Exercise task
State how many lines include "this", giving the number by itself.

Entries supplied
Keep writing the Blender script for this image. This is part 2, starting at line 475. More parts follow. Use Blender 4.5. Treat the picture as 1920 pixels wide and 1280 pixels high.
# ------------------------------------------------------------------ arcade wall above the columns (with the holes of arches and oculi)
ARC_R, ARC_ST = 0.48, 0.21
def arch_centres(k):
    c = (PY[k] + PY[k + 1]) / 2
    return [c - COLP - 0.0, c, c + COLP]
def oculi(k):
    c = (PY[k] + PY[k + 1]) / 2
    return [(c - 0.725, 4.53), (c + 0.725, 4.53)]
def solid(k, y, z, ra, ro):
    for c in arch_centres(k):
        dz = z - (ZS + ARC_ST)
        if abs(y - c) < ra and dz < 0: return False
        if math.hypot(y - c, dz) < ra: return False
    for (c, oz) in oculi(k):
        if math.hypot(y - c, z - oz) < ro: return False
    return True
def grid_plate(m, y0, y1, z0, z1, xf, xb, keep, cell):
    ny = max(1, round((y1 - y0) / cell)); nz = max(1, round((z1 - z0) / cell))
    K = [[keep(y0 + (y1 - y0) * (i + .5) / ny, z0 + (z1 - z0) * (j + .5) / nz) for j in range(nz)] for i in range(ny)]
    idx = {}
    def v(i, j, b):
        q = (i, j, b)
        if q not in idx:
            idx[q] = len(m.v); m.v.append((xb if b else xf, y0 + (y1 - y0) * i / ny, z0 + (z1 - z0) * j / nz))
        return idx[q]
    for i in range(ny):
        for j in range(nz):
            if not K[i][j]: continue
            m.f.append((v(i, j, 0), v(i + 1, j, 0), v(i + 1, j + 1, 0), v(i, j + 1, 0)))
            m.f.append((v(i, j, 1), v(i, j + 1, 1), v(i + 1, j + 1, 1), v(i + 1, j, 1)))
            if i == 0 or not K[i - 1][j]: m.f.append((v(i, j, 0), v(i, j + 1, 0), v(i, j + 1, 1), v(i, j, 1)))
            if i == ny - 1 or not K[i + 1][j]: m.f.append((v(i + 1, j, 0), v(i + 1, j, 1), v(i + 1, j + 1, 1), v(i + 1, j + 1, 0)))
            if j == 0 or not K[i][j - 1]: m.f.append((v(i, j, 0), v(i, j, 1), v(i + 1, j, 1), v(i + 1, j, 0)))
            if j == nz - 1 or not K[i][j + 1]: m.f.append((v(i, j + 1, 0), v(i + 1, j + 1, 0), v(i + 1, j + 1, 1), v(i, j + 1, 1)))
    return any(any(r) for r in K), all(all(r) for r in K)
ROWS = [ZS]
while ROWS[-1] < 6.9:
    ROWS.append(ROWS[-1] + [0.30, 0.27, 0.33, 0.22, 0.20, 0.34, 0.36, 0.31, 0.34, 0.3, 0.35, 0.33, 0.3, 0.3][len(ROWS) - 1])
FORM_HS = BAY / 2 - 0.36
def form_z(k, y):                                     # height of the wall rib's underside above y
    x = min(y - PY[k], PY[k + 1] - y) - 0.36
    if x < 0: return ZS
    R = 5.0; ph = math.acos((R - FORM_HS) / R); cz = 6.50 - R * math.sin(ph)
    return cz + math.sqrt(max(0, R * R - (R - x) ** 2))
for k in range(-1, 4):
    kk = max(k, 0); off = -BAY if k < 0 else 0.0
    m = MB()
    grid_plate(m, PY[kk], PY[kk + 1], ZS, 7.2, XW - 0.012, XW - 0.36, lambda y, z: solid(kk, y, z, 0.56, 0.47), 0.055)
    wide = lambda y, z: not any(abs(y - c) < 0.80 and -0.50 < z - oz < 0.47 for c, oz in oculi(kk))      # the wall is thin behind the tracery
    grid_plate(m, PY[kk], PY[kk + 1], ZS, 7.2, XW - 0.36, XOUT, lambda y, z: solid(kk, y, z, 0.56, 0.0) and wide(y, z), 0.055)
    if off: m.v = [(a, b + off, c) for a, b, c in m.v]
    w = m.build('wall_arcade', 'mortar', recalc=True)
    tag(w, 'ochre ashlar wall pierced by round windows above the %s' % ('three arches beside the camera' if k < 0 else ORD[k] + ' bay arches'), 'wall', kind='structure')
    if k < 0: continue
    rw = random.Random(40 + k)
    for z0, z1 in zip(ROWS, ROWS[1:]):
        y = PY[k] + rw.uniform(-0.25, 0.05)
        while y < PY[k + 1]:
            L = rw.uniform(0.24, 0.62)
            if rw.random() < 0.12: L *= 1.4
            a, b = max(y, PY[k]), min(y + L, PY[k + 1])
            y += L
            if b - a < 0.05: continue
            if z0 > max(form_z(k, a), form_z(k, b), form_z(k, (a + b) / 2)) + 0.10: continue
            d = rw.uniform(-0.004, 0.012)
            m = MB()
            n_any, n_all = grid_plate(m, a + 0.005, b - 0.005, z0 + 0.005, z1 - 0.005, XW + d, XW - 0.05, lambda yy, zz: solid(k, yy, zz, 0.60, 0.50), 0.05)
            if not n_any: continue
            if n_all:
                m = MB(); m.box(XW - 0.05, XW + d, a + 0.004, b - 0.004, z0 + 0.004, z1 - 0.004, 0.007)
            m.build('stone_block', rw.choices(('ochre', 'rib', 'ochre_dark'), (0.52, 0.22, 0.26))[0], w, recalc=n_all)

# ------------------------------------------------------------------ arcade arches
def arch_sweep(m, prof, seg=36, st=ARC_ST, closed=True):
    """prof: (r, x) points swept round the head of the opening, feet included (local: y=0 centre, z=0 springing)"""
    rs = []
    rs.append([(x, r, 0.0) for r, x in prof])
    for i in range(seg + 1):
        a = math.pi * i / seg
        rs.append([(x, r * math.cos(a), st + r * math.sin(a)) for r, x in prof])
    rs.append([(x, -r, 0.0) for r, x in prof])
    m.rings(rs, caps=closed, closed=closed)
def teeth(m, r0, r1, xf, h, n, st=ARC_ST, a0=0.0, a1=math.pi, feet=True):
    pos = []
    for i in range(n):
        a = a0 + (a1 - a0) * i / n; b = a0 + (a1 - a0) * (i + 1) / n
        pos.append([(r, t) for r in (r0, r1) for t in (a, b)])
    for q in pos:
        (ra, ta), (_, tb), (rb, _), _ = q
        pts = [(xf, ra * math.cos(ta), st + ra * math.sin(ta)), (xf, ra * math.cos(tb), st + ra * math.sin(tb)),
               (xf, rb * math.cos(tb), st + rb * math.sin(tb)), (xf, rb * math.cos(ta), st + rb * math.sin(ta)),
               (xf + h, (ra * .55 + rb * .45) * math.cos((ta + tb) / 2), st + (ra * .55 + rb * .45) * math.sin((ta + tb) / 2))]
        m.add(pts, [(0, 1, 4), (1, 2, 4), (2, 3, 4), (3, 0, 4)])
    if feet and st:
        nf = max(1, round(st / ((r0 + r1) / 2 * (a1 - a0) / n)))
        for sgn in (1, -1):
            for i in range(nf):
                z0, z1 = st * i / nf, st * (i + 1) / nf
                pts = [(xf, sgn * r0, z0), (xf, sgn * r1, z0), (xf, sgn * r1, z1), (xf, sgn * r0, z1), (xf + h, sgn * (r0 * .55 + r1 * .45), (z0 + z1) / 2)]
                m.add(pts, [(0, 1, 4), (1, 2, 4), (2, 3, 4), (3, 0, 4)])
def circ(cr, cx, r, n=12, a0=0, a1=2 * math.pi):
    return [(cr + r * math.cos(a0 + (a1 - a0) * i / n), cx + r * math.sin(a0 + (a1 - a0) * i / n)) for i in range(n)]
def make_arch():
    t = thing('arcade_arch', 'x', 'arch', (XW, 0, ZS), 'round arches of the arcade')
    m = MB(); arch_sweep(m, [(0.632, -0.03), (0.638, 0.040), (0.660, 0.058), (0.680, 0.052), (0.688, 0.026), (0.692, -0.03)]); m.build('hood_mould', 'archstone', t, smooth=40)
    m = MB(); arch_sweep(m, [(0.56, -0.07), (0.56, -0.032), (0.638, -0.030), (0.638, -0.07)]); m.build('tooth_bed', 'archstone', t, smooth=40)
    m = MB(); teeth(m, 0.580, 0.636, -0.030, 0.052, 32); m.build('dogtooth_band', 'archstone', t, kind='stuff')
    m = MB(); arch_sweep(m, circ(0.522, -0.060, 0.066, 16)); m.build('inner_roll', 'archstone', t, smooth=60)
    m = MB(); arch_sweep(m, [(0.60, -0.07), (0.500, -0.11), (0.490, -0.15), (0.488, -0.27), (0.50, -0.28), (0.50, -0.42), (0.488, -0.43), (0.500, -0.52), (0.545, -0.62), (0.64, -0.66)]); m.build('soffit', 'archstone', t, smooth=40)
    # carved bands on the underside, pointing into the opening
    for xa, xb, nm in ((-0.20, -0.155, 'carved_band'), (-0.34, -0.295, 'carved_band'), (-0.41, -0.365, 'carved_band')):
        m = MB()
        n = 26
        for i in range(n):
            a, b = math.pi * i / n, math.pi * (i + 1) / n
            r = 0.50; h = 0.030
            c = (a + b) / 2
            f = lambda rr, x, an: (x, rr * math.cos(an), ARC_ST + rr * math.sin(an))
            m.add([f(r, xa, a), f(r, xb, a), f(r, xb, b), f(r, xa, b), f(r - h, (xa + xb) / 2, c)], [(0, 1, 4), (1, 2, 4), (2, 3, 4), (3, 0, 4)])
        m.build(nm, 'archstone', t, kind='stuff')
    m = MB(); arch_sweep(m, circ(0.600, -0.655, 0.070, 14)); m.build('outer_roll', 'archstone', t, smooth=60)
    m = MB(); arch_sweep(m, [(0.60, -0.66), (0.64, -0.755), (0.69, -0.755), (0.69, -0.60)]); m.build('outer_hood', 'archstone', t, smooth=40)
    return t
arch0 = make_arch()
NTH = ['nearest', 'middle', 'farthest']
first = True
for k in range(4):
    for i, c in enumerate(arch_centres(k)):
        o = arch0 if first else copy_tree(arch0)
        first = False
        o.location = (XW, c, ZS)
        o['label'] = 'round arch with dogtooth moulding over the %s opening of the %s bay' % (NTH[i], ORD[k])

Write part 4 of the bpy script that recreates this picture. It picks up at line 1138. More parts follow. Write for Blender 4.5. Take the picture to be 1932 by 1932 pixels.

Exercise response
2